Japan's consumer price inflation rate in July exceeded 3%. However, the rate of increase slowed compared to the previous month.
On the 18th, Japan's Ministry of Internal Affairs and Communications announced that the CPI excluding fresh food rose 3.1% year-on-year last month. This is a 0.2 percentage point slowdown from the 3.3% increase in June. With this, Japan's CPI has maintained a 3% range increase for 11 consecutive months.
By item, food excluding fresh food jumped 9.2% compared to a year ago. Accommodation fees rose 5.1%, and communication fees increased significantly by 10.2%.
The core consumer price index, which shows the underlying trend of inflation, rose 3.1% year-on-year, a smaller increase compared to 3.3% in the previous month.
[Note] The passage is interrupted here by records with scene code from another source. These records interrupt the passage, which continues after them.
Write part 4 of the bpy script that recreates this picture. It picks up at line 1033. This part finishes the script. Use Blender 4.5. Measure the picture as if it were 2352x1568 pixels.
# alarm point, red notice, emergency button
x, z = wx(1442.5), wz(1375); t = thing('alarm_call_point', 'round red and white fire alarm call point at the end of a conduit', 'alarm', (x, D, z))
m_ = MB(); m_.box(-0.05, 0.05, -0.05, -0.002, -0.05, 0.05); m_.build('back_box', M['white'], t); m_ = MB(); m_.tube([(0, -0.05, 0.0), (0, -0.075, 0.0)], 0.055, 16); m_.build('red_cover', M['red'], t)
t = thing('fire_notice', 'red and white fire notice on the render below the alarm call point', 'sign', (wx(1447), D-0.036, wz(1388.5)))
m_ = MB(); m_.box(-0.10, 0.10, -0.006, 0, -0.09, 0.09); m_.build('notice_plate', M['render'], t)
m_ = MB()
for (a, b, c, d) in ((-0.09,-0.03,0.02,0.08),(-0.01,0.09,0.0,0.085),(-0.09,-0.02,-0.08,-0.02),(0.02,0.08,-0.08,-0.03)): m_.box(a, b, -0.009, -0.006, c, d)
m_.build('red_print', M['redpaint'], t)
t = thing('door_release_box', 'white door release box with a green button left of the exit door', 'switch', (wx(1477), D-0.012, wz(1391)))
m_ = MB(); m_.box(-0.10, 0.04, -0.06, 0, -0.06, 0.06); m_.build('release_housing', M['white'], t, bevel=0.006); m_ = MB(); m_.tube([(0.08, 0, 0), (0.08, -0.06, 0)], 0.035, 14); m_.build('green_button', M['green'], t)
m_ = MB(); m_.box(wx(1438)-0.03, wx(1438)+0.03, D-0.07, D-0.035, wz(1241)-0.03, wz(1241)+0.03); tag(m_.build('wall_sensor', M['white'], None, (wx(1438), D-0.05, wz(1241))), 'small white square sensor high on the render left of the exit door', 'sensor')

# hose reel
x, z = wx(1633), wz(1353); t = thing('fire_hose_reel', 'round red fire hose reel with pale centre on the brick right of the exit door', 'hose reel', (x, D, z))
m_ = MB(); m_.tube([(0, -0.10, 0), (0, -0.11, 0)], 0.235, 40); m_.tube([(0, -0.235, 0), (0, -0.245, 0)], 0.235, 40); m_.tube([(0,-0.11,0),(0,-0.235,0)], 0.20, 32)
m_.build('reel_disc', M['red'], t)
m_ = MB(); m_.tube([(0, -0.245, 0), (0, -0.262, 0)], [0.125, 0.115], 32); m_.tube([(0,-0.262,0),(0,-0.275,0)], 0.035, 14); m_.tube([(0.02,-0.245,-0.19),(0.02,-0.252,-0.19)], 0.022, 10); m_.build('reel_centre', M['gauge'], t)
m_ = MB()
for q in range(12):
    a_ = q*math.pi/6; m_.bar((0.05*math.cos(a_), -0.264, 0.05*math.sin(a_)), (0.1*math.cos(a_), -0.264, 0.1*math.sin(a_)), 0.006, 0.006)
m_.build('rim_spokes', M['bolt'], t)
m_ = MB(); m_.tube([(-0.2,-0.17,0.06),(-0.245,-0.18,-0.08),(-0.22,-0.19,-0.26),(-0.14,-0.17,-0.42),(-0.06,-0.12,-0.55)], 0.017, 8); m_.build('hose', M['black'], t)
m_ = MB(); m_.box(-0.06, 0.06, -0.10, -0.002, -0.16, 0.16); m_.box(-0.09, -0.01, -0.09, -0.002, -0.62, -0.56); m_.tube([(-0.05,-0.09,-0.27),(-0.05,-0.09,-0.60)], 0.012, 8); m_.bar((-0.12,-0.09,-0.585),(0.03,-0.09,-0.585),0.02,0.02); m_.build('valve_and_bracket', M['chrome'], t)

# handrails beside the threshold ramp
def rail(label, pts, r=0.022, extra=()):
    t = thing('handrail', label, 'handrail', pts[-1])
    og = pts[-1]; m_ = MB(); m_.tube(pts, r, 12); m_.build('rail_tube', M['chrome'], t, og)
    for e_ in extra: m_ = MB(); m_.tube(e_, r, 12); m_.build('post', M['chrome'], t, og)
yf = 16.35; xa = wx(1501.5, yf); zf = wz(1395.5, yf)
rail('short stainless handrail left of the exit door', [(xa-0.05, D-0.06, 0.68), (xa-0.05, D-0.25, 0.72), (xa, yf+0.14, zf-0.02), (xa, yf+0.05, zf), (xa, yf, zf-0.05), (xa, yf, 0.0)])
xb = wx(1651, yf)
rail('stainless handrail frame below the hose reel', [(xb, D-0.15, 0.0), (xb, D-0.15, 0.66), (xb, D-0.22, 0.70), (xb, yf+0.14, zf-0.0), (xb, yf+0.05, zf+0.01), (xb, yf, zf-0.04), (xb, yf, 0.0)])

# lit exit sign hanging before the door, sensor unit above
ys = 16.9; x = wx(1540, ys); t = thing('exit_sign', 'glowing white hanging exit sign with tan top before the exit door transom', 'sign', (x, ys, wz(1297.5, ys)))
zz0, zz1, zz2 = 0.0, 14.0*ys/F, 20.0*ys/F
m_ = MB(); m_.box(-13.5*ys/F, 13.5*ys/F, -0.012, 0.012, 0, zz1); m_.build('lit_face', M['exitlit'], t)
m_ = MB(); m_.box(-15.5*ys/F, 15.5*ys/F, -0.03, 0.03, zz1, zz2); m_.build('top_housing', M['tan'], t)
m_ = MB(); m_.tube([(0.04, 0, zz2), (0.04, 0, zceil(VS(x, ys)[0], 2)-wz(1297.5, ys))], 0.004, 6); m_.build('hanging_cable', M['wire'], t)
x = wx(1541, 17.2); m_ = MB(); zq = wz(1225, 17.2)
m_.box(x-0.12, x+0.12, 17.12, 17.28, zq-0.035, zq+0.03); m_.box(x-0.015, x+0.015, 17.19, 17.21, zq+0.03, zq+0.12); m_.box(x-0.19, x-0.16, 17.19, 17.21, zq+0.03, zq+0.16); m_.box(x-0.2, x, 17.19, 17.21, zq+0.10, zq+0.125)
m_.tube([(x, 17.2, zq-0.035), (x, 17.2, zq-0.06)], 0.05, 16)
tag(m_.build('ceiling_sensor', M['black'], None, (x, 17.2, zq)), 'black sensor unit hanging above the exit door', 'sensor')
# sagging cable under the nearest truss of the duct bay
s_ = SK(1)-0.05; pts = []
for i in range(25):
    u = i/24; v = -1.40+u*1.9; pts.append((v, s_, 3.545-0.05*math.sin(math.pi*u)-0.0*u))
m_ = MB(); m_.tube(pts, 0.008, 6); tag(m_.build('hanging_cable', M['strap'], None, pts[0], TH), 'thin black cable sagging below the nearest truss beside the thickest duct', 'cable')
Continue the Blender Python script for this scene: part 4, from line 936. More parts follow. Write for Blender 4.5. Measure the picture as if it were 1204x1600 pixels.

The core CPI excludes items with high volatility due to temporary supply shocks such as food and energy.
Stefan Angrick, senior economist at Moody's Analytics, stated, "The resilience of Japan's food inflation remains strong," adding, "Despite external shocks such as Russia's withdrawal from the Black Sea Grain Initiative last month, vulnerability still persists."
Meanwhile, according to the minutes of the July Monetary Policy Meeting released by the Bank of Japan (BOJ), one BOJ board member predicted that inflation in Japan for the second half of the 2024 fiscal year, ending in March next year, will fall below the target rate of 2%.